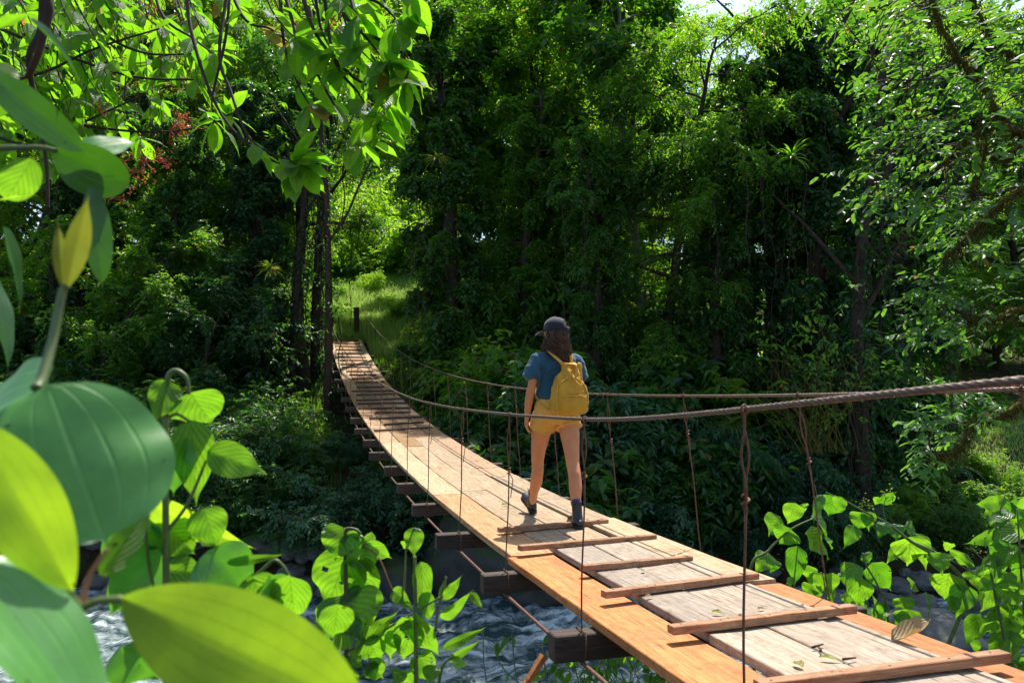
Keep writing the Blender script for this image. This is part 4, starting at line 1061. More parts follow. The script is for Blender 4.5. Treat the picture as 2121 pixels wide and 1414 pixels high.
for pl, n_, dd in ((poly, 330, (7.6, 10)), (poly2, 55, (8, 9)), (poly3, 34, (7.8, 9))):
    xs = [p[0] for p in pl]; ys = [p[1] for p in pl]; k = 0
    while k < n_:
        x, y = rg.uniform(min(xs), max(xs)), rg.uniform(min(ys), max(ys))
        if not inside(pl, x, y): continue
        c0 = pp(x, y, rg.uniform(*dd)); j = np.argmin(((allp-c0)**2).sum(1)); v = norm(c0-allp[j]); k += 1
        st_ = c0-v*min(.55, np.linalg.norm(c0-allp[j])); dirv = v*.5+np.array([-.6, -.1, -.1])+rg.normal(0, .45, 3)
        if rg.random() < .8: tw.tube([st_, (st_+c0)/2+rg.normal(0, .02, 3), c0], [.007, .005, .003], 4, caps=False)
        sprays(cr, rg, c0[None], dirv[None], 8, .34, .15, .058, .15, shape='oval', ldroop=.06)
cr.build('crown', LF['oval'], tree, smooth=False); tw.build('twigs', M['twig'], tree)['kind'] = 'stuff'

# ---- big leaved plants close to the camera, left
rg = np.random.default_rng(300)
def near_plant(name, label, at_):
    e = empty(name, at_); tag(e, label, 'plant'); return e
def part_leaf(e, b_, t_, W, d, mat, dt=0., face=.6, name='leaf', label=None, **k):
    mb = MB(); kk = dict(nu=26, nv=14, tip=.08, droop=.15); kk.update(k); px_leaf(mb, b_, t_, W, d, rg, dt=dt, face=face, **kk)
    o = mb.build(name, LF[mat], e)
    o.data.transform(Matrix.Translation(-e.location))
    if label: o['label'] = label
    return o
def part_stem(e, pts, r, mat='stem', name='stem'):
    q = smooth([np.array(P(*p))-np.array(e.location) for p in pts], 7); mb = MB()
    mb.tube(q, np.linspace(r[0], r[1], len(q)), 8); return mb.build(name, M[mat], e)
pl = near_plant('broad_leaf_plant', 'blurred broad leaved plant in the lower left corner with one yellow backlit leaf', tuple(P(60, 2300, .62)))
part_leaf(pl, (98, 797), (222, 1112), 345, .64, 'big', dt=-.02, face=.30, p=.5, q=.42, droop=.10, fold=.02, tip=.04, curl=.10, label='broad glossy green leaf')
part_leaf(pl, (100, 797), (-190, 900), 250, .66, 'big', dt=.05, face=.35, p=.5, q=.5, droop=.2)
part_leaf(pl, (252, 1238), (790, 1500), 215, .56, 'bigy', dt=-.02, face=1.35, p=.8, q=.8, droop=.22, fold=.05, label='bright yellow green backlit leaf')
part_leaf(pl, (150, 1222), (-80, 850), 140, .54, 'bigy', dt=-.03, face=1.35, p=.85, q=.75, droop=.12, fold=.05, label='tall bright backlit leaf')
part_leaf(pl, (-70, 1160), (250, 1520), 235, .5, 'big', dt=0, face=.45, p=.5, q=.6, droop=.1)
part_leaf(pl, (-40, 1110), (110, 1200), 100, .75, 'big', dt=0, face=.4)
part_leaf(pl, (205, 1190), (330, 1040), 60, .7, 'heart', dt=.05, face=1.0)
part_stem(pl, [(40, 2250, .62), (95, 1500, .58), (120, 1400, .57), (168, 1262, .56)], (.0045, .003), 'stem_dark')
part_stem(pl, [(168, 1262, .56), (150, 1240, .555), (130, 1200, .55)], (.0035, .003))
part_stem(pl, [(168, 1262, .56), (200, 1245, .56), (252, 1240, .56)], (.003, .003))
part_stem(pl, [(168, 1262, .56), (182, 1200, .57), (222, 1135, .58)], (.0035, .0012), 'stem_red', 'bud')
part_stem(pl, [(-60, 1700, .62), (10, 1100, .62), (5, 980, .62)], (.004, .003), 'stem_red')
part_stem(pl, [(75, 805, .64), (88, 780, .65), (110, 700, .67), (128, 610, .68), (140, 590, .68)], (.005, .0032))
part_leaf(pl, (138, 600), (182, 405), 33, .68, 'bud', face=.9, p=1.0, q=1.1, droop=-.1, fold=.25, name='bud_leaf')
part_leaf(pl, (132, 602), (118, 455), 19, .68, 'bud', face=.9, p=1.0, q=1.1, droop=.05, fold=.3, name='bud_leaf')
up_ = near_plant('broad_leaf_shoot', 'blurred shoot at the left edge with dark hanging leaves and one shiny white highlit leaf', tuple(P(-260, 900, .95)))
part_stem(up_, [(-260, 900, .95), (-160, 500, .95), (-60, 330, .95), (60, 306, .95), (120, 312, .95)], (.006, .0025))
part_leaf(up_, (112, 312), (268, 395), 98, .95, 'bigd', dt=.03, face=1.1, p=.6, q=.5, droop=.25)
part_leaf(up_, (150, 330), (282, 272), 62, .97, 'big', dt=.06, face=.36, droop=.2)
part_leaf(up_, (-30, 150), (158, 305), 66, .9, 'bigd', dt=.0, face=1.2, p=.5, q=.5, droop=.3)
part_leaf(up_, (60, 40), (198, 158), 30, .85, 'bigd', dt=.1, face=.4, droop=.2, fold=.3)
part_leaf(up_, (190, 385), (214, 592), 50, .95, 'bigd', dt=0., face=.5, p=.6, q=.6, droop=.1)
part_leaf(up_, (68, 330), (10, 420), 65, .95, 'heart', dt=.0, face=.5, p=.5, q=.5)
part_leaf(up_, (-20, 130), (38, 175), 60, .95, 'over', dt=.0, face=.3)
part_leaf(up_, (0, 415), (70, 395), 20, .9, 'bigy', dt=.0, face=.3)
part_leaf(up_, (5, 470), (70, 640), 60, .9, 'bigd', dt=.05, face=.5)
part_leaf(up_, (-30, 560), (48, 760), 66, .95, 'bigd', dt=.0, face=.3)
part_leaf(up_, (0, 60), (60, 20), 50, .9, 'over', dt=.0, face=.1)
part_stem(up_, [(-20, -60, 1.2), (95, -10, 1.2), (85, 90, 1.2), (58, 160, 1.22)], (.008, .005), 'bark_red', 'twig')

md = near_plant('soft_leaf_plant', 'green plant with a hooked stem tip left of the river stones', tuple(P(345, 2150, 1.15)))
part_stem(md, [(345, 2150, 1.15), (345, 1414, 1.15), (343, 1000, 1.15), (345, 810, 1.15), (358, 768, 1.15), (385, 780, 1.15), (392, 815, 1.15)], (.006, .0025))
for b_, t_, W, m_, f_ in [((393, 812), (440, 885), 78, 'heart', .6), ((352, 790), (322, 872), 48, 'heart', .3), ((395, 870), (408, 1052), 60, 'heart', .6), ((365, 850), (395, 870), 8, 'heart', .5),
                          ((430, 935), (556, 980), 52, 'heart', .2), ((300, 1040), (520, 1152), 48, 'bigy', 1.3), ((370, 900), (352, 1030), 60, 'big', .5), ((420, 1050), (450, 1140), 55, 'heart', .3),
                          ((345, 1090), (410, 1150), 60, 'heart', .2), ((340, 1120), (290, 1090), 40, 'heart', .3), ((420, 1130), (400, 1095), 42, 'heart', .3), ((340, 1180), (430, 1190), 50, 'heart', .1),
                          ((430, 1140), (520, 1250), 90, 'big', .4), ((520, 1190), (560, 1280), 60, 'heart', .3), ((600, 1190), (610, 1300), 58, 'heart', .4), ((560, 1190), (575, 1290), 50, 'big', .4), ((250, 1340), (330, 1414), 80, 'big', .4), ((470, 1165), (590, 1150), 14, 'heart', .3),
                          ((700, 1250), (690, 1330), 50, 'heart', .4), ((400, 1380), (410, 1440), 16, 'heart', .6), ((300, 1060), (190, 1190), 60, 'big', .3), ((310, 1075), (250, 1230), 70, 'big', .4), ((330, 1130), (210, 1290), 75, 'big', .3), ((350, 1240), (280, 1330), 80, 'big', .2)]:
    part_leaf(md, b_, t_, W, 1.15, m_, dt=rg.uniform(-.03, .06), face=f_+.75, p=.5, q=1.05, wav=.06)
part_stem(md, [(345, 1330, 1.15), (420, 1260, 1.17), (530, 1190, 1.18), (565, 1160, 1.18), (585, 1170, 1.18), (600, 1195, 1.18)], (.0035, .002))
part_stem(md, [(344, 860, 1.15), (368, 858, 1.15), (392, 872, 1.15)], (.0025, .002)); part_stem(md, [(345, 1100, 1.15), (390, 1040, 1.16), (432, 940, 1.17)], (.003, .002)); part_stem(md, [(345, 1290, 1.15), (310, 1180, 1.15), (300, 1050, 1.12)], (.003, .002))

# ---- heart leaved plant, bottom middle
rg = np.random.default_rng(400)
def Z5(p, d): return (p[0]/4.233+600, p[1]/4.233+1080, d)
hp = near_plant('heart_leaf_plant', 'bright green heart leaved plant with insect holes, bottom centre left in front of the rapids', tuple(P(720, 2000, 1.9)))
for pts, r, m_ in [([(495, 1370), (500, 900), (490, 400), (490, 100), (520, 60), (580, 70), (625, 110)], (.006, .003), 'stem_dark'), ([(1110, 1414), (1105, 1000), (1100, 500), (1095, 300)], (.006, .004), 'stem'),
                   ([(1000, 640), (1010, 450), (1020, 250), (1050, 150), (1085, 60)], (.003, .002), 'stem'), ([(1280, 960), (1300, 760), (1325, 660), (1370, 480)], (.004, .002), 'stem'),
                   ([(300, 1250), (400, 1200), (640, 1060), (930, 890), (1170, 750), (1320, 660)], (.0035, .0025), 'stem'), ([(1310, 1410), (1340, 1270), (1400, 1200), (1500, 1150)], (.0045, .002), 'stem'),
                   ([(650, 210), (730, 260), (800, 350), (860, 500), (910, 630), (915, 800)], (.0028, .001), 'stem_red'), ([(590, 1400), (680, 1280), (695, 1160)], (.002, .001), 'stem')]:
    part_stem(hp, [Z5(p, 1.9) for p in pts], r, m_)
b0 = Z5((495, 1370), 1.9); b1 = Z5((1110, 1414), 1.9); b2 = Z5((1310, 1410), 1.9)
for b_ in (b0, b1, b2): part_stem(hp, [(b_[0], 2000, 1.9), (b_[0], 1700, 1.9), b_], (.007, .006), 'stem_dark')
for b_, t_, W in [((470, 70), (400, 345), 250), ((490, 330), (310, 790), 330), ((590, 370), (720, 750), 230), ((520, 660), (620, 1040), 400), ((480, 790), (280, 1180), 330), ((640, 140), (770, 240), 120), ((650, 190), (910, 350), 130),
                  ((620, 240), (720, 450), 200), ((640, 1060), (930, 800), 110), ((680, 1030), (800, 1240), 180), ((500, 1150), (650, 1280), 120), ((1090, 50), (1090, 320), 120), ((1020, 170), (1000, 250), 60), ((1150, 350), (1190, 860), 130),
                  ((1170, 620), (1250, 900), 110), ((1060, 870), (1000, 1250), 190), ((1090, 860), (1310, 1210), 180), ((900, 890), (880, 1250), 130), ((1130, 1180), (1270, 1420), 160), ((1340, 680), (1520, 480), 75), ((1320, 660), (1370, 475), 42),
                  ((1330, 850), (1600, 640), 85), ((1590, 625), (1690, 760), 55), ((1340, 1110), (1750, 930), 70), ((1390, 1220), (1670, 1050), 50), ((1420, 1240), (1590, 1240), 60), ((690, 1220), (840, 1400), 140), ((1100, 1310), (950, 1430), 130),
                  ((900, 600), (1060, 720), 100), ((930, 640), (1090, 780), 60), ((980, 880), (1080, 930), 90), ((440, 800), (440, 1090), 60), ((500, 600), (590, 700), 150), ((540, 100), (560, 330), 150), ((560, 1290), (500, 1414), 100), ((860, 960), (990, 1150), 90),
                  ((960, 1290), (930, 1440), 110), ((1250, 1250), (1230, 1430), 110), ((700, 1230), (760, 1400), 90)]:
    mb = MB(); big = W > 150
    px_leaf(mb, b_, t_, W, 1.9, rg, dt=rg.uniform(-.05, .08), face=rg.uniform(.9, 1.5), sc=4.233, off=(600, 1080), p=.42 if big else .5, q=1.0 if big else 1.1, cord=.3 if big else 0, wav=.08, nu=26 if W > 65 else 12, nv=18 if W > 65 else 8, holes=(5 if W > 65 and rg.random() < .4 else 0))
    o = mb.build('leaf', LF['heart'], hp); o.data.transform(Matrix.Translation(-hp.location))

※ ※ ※

Given problem: Extract and output the part that opens with the line containing "dt=.06, face=.36, droop=.2)" and closes with the line containing "face=.4, droop=.2, fold=.3)", unchanged, ends included.

Answer in full:
part_leaf(up_, (150, 330), (282, 272), 62, .97, 'big', dt=.06, face=.36, droop=.2)
part_leaf(up_, (-30, 150), (158, 305), 66, .9, 'bigd', dt=.0, face=1.2, p=.5, q=.5, droop=.3)
part_leaf(up_, (60, 40), (198, 158), 30, .85, 'bigd', dt=.1, face=.4, droop=.2, fold=.3)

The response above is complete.